上記のような変化に伴い、受け手である消費者の音楽との距離感、アーティストのプロモーション方法までが大きな転換期を向かえている。
 一家に一台はパソコンがあり、ネットワーク環境が充実している中で、音楽がデータとして扱われることはごくごく自然な流れだろう。今となってみれば、インターネットでCDを買い、MDなどに録音をして、持ち歩くことのほうが不自然なような気すらしてきてしまう。もともと生活の一部として存在していた音楽を、新たに生活の中に大きな位置を占めるようになったパソコン、データ、インターネットと強く結びつけることによって、より生活と近づけたのは“iPod”の登場が大きく関わっているだろう。“iPod”が他の携帯音楽プレーヤーと違うのは、携帯音楽プレーヤーとして進化したのではなく、パソコンを使ったメディアプレーヤーとして、音楽をインターネットに付加する形で広まったことが生活と音楽を現代にあった形でより強く結びつけたのだ。
インターネットを駆使し、情報を自ら選び取ることができるようになった消費者は、新しいアーティストの発掘作業をラジオやテレビなどのメディアに委ねる事はせずに、オンライン上で不特定多数の消費者からの情報を頼りに自分好みのアーティストを見つけ出すのだ。この様なことは消費者ばかりではなく、アーティストにも言えることで、自己PR能力に長けていれば、自身のファンをインターネットを通じて増やし、一気に全国区の知名度を上げることが可能なのである。SNS(ソーシャルネットワーク)サイトの一つである“My Space”から火がつき、有名になった「たむらぱん」もそのひとりであり、“My Space世代”と呼ばれている自己PR能力に長けているインターネット発信のアーティストが注目を集めている。音楽の発信方法が変わったことにより、当然評価の仕方や、商業材としての見方も変わってきているのではないだろうか。
2007年末イギリスのバンドであるRADIOHEADが新作アルバム「IN/RAINBOW」をインターネットで先行配信を行い、しかも値段を消費者に委ねるという前代未聞の試みを行った。このことは、業界を騒がせた。現役の世界的なアーティストがしたこの行動は、言ってしまえば無料で自分たちの楽曲を提供したことと同じ意味を持つことだからだ。しかし、このことはインターネット時代の音楽の新しいあり方を提案したとともに、上質な音楽の価値が確固たるものであることも同時に証明したのだ。

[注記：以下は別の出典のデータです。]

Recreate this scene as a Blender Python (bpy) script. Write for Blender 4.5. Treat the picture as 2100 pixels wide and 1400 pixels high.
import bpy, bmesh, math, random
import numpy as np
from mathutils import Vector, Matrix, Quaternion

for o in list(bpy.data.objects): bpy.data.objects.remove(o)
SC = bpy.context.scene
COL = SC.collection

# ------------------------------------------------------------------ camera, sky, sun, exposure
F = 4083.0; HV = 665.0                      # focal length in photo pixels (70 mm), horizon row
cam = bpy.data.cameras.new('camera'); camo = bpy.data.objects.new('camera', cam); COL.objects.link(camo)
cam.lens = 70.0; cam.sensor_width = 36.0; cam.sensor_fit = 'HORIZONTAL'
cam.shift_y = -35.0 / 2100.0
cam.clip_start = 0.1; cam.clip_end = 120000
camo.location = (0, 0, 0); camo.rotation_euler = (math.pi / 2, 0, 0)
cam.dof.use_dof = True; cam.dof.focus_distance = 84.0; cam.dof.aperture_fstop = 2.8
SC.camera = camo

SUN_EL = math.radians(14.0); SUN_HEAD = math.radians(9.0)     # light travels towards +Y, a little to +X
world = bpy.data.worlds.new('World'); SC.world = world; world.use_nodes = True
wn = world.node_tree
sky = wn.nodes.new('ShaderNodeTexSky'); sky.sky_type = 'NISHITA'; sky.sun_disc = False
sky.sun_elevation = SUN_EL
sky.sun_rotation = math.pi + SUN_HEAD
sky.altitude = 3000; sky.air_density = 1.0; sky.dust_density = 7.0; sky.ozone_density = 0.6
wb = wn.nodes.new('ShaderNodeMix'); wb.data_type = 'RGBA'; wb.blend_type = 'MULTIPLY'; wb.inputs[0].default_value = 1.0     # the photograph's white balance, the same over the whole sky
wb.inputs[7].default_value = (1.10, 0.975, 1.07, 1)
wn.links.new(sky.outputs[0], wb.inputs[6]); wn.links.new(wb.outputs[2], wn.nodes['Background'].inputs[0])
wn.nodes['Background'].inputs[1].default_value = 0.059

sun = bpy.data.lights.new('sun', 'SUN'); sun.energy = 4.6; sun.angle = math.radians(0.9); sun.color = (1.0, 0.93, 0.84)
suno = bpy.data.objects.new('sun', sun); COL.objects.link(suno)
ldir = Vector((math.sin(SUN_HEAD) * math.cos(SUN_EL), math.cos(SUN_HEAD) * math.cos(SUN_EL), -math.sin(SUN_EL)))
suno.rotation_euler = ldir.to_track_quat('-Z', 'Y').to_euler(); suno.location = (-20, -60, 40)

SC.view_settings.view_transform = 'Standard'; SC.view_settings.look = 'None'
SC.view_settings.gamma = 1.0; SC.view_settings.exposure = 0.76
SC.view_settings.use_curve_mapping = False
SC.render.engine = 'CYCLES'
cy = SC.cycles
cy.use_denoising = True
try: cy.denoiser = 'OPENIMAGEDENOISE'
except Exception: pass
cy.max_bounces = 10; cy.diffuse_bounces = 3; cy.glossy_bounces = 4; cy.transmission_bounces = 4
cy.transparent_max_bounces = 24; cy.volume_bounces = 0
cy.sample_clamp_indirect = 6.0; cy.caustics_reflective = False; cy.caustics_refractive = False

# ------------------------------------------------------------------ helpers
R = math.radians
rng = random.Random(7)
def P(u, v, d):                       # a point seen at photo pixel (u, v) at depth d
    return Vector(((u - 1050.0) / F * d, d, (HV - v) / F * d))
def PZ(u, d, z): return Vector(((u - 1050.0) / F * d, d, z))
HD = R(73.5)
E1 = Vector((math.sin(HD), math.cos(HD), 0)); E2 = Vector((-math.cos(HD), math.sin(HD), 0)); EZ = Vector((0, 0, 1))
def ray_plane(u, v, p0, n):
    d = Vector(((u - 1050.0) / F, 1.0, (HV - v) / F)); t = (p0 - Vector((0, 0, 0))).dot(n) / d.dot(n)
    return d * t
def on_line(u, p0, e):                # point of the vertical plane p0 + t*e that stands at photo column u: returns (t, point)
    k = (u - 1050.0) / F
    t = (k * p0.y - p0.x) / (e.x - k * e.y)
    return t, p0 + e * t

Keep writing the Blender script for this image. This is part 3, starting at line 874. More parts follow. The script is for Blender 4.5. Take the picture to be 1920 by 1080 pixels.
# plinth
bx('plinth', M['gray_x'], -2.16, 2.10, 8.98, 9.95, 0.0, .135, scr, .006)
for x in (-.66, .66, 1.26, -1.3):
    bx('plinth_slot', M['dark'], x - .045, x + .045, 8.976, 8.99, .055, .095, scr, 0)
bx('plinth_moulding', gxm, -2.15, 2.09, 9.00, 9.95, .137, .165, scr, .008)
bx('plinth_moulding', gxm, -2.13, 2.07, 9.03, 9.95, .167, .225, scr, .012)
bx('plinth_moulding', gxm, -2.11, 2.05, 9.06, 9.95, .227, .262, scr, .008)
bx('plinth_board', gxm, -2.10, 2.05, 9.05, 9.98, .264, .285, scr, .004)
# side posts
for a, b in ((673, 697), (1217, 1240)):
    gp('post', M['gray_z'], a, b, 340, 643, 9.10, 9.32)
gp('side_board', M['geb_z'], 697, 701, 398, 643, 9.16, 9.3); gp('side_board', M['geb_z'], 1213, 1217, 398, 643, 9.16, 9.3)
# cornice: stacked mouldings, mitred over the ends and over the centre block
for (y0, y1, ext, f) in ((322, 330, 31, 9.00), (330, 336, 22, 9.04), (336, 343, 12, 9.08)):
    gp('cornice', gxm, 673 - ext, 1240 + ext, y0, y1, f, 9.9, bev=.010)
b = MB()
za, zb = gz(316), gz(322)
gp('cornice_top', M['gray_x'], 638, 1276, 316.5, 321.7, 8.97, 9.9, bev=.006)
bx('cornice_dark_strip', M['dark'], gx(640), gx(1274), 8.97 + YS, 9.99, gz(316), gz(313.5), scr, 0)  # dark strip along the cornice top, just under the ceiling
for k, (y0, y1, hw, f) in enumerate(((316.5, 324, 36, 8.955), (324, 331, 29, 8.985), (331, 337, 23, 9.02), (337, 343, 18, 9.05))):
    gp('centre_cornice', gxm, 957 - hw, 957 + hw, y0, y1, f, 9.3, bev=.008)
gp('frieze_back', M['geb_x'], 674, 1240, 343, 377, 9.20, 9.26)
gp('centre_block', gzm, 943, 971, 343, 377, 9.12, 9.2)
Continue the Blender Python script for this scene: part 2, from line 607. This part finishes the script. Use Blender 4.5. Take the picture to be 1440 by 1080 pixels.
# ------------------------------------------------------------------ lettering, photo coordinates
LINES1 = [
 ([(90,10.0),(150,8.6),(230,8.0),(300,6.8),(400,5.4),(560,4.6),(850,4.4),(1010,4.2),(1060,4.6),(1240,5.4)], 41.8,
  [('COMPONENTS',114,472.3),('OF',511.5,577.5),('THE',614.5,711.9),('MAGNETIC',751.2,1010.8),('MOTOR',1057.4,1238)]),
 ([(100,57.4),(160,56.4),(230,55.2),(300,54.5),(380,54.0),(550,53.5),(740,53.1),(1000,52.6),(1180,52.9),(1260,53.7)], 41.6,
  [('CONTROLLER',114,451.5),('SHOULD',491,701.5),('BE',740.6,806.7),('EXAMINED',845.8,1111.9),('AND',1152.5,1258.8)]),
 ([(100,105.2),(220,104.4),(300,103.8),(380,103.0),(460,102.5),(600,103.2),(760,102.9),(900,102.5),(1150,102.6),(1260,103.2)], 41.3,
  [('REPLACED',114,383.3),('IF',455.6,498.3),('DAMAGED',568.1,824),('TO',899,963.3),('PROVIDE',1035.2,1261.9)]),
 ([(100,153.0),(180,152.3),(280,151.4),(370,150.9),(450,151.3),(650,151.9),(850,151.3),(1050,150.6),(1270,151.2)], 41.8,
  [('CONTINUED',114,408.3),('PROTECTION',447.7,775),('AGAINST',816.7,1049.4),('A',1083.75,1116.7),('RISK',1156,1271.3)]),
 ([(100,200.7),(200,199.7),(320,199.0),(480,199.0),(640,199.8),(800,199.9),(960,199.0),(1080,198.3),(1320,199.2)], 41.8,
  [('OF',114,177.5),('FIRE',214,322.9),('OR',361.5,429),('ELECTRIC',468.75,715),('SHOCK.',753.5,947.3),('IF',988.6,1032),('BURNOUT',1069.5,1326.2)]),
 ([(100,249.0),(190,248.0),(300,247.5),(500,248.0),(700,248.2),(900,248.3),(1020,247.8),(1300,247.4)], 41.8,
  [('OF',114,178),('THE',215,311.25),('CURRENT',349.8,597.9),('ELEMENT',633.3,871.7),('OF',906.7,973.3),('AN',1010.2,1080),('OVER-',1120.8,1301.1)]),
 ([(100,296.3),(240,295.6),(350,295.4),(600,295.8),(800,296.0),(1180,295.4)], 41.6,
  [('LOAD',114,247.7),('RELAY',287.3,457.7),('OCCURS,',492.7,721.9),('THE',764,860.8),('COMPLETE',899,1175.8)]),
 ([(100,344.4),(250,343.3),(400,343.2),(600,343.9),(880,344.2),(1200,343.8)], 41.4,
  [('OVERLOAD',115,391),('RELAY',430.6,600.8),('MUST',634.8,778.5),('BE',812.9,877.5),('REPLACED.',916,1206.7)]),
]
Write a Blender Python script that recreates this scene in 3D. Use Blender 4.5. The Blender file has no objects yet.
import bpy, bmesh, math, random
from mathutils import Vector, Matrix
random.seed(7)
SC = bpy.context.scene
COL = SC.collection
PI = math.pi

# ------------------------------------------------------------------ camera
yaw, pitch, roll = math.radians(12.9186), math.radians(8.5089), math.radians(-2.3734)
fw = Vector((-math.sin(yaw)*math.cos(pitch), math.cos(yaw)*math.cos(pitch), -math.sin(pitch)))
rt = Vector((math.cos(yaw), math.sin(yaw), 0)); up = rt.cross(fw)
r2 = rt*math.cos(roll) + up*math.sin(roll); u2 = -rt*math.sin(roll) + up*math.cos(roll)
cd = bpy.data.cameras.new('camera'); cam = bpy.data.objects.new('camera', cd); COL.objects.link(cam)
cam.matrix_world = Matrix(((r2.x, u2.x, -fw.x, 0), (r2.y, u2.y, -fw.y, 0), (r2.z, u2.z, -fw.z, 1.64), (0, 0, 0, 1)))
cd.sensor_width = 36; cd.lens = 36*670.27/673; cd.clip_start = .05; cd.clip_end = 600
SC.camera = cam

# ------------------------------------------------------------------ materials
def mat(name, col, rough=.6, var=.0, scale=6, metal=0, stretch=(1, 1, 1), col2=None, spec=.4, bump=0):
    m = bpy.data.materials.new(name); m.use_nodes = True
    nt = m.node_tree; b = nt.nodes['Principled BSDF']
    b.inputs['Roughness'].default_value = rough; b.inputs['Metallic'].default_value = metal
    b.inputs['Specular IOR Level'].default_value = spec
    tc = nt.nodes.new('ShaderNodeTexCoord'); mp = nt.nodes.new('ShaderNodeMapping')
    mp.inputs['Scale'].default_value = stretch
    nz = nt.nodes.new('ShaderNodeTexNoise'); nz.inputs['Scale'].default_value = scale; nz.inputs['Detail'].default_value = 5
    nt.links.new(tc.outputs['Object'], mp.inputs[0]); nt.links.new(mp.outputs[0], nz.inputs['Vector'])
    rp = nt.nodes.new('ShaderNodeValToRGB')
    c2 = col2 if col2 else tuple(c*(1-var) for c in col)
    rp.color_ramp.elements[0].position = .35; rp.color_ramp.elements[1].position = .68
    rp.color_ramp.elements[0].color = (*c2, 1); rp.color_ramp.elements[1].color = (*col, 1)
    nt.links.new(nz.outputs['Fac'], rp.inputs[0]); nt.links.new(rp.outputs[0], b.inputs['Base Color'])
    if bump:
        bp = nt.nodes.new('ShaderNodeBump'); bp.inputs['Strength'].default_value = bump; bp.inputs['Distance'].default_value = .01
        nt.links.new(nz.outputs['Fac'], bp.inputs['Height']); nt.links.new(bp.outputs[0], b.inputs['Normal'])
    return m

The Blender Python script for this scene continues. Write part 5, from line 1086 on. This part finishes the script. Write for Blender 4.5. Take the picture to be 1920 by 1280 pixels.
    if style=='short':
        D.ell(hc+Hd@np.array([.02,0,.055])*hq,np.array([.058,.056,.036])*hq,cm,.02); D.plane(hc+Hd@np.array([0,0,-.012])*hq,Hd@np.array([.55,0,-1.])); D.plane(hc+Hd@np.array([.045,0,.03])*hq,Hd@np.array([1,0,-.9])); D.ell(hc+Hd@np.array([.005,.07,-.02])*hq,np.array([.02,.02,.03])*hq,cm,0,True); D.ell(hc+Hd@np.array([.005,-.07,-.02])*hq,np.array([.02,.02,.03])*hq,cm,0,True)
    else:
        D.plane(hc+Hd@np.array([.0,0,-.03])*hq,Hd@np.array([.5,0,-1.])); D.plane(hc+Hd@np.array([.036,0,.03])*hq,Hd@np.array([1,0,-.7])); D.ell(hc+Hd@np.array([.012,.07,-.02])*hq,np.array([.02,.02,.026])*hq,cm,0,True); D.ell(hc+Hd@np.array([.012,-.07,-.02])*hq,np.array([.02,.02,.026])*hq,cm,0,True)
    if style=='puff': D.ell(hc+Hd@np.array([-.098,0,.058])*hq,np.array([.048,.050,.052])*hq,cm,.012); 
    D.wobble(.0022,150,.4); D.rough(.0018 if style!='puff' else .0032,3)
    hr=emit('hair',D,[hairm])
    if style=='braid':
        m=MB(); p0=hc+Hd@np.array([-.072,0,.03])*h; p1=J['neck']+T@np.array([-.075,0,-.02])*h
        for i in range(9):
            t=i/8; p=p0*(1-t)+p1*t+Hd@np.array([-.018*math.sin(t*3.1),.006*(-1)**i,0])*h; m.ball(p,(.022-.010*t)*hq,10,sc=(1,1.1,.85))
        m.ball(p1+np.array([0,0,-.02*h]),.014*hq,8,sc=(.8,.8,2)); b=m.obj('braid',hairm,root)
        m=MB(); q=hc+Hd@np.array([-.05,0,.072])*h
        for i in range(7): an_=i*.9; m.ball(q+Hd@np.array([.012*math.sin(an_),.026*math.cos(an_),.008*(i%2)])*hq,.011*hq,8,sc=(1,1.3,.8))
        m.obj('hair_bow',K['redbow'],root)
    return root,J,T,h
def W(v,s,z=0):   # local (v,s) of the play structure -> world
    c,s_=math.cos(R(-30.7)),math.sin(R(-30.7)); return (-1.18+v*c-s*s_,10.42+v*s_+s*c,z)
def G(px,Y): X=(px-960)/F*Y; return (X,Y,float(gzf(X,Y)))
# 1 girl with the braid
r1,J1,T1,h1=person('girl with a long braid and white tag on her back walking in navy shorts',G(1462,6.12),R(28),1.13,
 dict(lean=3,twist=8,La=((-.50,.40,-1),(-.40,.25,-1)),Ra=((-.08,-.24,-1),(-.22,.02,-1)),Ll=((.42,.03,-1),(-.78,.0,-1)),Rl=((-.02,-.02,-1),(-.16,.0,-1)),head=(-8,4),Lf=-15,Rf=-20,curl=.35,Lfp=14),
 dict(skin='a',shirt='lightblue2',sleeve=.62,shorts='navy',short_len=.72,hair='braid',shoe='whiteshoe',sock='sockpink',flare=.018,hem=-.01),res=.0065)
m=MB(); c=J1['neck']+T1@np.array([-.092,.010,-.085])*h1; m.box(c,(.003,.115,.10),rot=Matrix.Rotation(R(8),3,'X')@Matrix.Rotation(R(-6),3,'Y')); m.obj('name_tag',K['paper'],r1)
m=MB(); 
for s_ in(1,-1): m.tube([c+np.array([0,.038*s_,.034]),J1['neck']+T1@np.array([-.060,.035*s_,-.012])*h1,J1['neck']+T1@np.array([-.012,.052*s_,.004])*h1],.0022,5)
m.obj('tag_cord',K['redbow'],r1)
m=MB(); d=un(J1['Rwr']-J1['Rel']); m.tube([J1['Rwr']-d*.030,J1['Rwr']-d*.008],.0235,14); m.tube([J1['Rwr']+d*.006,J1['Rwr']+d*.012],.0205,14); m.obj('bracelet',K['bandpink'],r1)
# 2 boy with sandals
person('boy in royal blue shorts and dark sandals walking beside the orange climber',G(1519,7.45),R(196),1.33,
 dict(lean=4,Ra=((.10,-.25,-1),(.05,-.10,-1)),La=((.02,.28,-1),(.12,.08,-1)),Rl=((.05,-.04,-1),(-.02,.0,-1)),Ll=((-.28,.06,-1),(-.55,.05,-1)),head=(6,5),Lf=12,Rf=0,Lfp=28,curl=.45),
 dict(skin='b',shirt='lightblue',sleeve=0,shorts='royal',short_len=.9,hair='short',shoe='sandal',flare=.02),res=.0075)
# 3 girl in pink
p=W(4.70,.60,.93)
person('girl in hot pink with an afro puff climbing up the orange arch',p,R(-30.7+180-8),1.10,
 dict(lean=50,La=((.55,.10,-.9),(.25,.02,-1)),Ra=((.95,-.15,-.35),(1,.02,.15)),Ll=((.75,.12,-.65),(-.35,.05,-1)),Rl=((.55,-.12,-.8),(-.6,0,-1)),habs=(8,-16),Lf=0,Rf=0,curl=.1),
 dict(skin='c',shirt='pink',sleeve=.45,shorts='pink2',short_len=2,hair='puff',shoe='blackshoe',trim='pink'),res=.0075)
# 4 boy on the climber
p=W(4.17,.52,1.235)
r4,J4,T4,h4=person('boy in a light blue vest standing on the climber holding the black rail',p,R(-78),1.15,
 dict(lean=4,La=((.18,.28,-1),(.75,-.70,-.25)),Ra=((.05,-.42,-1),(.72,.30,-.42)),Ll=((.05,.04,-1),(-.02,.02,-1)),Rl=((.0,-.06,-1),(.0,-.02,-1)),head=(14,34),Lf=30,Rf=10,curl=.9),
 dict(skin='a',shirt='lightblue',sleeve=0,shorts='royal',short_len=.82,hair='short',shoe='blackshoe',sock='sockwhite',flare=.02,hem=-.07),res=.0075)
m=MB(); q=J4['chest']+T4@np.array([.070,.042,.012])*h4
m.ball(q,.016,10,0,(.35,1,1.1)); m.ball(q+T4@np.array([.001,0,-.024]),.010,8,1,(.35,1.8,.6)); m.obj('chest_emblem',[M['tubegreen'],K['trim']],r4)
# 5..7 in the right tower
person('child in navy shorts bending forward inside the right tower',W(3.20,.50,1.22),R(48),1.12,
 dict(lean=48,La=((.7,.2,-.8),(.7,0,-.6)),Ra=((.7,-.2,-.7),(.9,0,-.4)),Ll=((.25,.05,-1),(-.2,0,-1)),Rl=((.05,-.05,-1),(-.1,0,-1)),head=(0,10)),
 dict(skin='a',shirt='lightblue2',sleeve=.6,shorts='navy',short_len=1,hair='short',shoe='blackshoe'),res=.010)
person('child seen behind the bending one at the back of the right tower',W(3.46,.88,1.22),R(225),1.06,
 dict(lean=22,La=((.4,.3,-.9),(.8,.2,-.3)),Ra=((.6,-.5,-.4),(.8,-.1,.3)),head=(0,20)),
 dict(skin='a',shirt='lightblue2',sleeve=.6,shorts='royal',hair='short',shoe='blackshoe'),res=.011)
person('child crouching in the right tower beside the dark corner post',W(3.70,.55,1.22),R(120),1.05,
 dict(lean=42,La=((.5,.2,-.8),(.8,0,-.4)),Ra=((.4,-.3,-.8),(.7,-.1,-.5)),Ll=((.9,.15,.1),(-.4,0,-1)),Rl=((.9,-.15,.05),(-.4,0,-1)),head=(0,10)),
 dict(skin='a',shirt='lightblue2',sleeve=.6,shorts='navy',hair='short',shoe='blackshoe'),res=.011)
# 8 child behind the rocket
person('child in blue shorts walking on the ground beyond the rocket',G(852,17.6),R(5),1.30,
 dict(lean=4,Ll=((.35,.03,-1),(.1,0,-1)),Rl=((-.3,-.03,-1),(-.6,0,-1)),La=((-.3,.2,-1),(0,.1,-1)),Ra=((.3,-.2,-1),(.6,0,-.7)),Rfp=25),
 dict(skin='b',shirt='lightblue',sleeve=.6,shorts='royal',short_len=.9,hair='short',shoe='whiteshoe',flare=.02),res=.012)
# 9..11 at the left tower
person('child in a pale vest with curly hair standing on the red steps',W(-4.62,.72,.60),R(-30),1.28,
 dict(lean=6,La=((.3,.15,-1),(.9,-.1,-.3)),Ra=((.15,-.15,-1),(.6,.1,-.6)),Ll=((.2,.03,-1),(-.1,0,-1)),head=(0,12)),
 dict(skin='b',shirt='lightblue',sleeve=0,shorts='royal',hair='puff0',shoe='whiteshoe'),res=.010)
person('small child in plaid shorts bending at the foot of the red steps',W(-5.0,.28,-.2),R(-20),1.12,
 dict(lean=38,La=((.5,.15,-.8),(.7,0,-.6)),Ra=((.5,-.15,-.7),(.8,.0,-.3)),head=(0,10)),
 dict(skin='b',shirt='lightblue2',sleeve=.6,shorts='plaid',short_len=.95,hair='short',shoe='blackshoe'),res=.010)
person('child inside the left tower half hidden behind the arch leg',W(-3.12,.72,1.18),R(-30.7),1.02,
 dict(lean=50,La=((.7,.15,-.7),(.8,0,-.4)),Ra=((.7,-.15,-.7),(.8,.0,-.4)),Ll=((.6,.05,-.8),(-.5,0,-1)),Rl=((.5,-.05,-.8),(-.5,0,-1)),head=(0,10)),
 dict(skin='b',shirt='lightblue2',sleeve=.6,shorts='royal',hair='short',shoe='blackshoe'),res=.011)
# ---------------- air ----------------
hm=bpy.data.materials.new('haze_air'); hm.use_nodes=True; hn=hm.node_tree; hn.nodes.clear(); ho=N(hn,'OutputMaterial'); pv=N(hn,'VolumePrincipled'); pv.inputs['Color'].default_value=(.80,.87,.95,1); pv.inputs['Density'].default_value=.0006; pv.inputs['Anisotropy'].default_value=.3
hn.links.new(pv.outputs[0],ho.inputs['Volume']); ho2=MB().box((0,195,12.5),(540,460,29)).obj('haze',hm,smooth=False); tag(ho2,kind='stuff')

それは、無料で楽曲を先行配信し、世界で120万ダウンロードを超えているにもかかわらず、約二ヵ月後にCDで発売された同作が、見事にイギリスのナショナルチャートで一位を獲得したのだ。
 音楽は、データ化したことによって、より人々の生活に近いものとして進化をしたが、インターネットが生活必需品となり、RADIOHEADのような実験的試みが行われるようにもなった今、その商業的価値の見直しをするべき時期をむかえている。もしかしたら、音楽は今後発信側、受信側の垣根が低くなり、多くの人が共通で楽しむことのできる、お金を必要としない音楽本来の姿に近いものに変わっていくのかもしれない。